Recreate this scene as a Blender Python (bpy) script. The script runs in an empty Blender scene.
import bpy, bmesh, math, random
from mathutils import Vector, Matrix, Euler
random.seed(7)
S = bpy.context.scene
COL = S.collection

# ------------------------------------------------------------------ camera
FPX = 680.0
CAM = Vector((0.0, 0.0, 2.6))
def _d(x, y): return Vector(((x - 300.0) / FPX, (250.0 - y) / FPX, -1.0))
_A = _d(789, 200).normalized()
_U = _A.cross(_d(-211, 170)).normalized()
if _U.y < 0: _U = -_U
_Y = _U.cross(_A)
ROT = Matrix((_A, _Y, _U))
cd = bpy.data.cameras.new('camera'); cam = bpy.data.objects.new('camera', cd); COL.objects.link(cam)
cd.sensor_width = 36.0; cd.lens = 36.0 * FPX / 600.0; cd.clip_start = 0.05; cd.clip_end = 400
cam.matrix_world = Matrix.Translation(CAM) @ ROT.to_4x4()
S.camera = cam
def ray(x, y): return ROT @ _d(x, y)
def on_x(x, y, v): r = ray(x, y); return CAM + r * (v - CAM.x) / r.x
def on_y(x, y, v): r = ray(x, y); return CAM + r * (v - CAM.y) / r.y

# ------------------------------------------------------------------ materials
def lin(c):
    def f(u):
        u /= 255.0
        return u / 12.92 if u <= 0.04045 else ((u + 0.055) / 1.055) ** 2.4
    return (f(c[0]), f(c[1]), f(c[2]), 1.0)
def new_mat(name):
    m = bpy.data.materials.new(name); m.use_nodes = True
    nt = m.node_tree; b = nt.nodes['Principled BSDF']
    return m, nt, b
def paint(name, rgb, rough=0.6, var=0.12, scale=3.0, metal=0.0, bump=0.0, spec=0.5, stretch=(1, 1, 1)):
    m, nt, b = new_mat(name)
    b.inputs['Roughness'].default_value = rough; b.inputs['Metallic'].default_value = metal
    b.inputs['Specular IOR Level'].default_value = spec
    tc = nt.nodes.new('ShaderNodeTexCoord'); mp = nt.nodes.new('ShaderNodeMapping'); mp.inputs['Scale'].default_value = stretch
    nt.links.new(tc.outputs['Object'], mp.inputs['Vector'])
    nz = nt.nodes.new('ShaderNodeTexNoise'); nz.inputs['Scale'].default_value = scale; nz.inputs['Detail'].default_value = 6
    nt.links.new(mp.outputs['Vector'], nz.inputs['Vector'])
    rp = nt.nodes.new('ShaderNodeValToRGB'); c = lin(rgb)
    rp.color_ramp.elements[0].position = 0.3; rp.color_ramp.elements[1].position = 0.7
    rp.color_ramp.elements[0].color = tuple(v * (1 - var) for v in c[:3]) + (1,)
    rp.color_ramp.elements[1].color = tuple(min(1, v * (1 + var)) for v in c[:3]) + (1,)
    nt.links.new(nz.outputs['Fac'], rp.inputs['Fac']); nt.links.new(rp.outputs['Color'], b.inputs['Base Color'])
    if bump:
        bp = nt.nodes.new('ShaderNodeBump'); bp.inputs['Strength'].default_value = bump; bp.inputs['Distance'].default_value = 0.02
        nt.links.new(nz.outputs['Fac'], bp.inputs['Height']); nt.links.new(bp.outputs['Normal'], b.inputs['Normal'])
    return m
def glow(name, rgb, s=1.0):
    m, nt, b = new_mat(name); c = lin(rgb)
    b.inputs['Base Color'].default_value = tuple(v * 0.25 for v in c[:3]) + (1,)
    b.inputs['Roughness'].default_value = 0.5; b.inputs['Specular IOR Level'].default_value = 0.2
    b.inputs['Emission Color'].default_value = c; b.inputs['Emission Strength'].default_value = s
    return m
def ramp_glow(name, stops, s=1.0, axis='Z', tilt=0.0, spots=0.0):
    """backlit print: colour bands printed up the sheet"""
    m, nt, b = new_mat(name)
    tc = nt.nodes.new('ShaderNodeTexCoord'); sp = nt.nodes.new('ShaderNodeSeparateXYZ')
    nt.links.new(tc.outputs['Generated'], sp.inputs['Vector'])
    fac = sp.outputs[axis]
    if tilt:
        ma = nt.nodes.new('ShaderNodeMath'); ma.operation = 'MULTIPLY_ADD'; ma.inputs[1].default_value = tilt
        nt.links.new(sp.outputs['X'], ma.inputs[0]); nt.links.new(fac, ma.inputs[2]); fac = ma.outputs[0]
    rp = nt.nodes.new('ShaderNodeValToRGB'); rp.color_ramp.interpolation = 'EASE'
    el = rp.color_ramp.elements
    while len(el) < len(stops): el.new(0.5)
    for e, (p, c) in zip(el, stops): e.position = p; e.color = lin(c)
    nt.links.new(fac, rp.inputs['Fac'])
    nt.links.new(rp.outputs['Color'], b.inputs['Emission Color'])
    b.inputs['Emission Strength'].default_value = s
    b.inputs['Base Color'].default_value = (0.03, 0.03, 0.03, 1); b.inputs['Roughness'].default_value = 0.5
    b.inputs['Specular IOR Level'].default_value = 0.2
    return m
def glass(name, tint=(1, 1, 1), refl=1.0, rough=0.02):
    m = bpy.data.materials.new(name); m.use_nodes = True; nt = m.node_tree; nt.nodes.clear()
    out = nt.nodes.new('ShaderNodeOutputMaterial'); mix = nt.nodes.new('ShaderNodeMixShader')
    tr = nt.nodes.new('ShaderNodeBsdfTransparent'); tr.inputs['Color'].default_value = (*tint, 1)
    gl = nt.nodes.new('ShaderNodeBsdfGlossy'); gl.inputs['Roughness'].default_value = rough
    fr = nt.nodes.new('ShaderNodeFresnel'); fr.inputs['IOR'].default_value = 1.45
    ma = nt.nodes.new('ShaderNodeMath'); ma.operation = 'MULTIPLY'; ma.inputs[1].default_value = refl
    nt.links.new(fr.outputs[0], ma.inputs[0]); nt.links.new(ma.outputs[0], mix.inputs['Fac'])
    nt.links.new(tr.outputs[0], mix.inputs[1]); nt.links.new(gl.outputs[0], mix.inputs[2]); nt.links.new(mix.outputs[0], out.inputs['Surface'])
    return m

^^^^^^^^

Output all of the material exactly as written.

CORRECT OUTPUT:
Recreate this scene as a Blender Python (bpy) script. The script runs in an empty Blender scene.
import bpy, bmesh, math, random
from mathutils import Vector, Matrix, Euler
random.seed(7)
S = bpy.context.scene
COL = S.collection

# ------------------------------------------------------------------ camera
FPX = 680.0
CAM = Vector((0.0, 0.0, 2.6))
def _d(x, y): return Vector(((x - 300.0) / FPX, (250.0 - y) / FPX, -1.0))
_A = _d(789, 200).normalized()
_U = _A.cross(_d(-211, 170)).normalized()
if _U.y < 0: _U = -_U
_Y = _U.cross(_A)
ROT = Matrix((_A, _Y, _U))
cd = bpy.data.cameras.new('camera'); cam = bpy.data.objects.new('camera', cd); COL.objects.link(cam)
cd.sensor_width = 36.0; cd.lens = 36.0 * FPX / 600.0; cd.clip_start = 0.05; cd.clip_end = 400
cam.matrix_world = Matrix.Translation(CAM) @ ROT.to_4x4()
S.camera = cam
def ray(x, y): return ROT @ _d(x, y)
def on_x(x, y, v): r = ray(x, y); return CAM + r * (v - CAM.x) / r.x
def on_y(x, y, v): r = ray(x, y); return CAM + r * (v - CAM.y) / r.y

# ------------------------------------------------------------------ materials
def lin(c):
    def f(u):
        u /= 255.0
        return u / 12.92 if u <= 0.04045 else ((u + 0.055) / 1.055) ** 2.4
    return (f(c[0]), f(c[1]), f(c[2]), 1.0)
def new_mat(name):
    m = bpy.data.materials.new(name); m.use_nodes = True
    nt = m.node_tree; b = nt.nodes['Principled BSDF']
    return m, nt, b
def paint(name, rgb, rough=0.6, var=0.12, scale=3.0, metal=0.0, bump=0.0, spec=0.5, stretch=(1, 1, 1)):
    m, nt, b = new_mat(name)
    b.inputs['Roughness'].default_value = rough; b.inputs['Metallic'].default_value = metal
    b.inputs['Specular IOR Level'].default_value = spec
    tc = nt.nodes.new('ShaderNodeTexCoord'); mp = nt.nodes.new('ShaderNodeMapping'); mp.inputs['Scale'].default_value = stretch
    nt.links.new(tc.outputs['Object'], mp.inputs['Vector'])
    nz = nt.nodes.new('ShaderNodeTexNoise'); nz.inputs['Scale'].default_value = scale; nz.inputs['Detail'].default_value = 6
    nt.links.new(mp.outputs['Vector'], nz.inputs['Vector'])
    rp = nt.nodes.new('ShaderNodeValToRGB'); c = lin(rgb)
    rp.color_ramp.elements[0].position = 0.3; rp.color_ramp.elements[1].position = 0.7
    rp.color_ramp.elements[0].color = tuple(v * (1 - var) for v in c[:3]) + (1,)
    rp.color_ramp.elements[1].color = tuple(min(1, v * (1 + var)) for v in c[:3]) + (1,)
    nt.links.new(nz.outputs['Fac'], rp.inputs['Fac']); nt.links.new(rp.outputs['Color'], b.inputs['Base Color'])
    if bump:
        bp = nt.nodes.new('ShaderNodeBump'); bp.inputs['Strength'].default_value = bump; bp.inputs['Distance'].default_value = 0.02
        nt.links.new(nz.outputs['Fac'], bp.inputs['Height']); nt.links.new(bp.outputs['Normal'], b.inputs['Normal'])
    return m
def glow(name, rgb, s=1.0):
    m, nt, b = new_mat(name); c = lin(rgb)
    b.inputs['Base Color'].default_value = tuple(v * 0.25 for v in c[:3]) + (1,)
    b.inputs['Roughness'].default_value = 0.5; b.inputs['Specular IOR Level'].default_value = 0.2
    b.inputs['Emission Color'].default_value = c; b.inputs['Emission Strength'].default_value = s
    return m
def ramp_glow(name, stops, s=1.0, axis='Z', tilt=0.0, spots=0.0):
    """backlit print: colour bands printed up the sheet"""
    m, nt, b = new_mat(name)
    tc = nt.nodes.new('ShaderNodeTexCoord'); sp = nt.nodes.new('ShaderNodeSeparateXYZ')
    nt.links.new(tc.outputs['Generated'], sp.inputs['Vector'])
    fac = sp.outputs[axis]
    if tilt:
        ma = nt.nodes.new('ShaderNodeMath'); ma.operation = 'MULTIPLY_ADD'; ma.inputs[1].default_value = tilt
        nt.links.new(sp.outputs['X'], ma.inputs[0]); nt.links.new(fac, ma.inputs[2]); fac = ma.outputs[0]
    rp = nt.nodes.new('ShaderNodeValToRGB'); rp.color_ramp.interpolation = 'EASE'
    el = rp.color_ramp.elements
    while len(el) < len(stops): el.new(0.5)
    for e, (p, c) in zip(el, stops): e.position = p; e.color = lin(c)
    nt.links.new(fac, rp.inputs['Fac'])
    nt.links.new(rp.outputs['Color'], b.inputs['Emission Color'])
    b.inputs['Emission Strength'].default_value = s
    b.inputs['Base Color'].default_value = (0.03, 0.03, 0.03, 1); b.inputs['Roughness'].default_value = 0.5
    b.inputs['Specular IOR Level'].default_value = 0.2
    return m
def glass(name, tint=(1, 1, 1), refl=1.0, rough=0.02):
    m = bpy.data.materials.new(name); m.use_nodes = True; nt = m.node_tree; nt.nodes.clear()
    out = nt.nodes.new('ShaderNodeOutputMaterial'); mix = nt.nodes.new('ShaderNodeMixShader')
    tr = nt.nodes.new('ShaderNodeBsdfTransparent'); tr.inputs['Color'].default_value = (*tint, 1)
    gl = nt.nodes.new('ShaderNodeBsdfGlossy'); gl.inputs['Roughness'].default_value = rough
    fr = nt.nodes.new('ShaderNodeFresnel'); fr.inputs['IOR'].default_value = 1.45
    ma = nt.nodes.new('ShaderNodeMath'); ma.operation = 'MULTIPLY'; ma.inputs[1].default_value = refl
    nt.links.new(fr.outputs[0], ma.inputs[0]); nt.links.new(ma.outputs[0], mix.inputs['Fac'])
    nt.links.new(tr.outputs[0], mix.inputs[1]); nt.links.new(gl.outputs[0], mix.inputs[2]); nt.links.new(mix.outputs[0], out.inputs['Surface'])
    return m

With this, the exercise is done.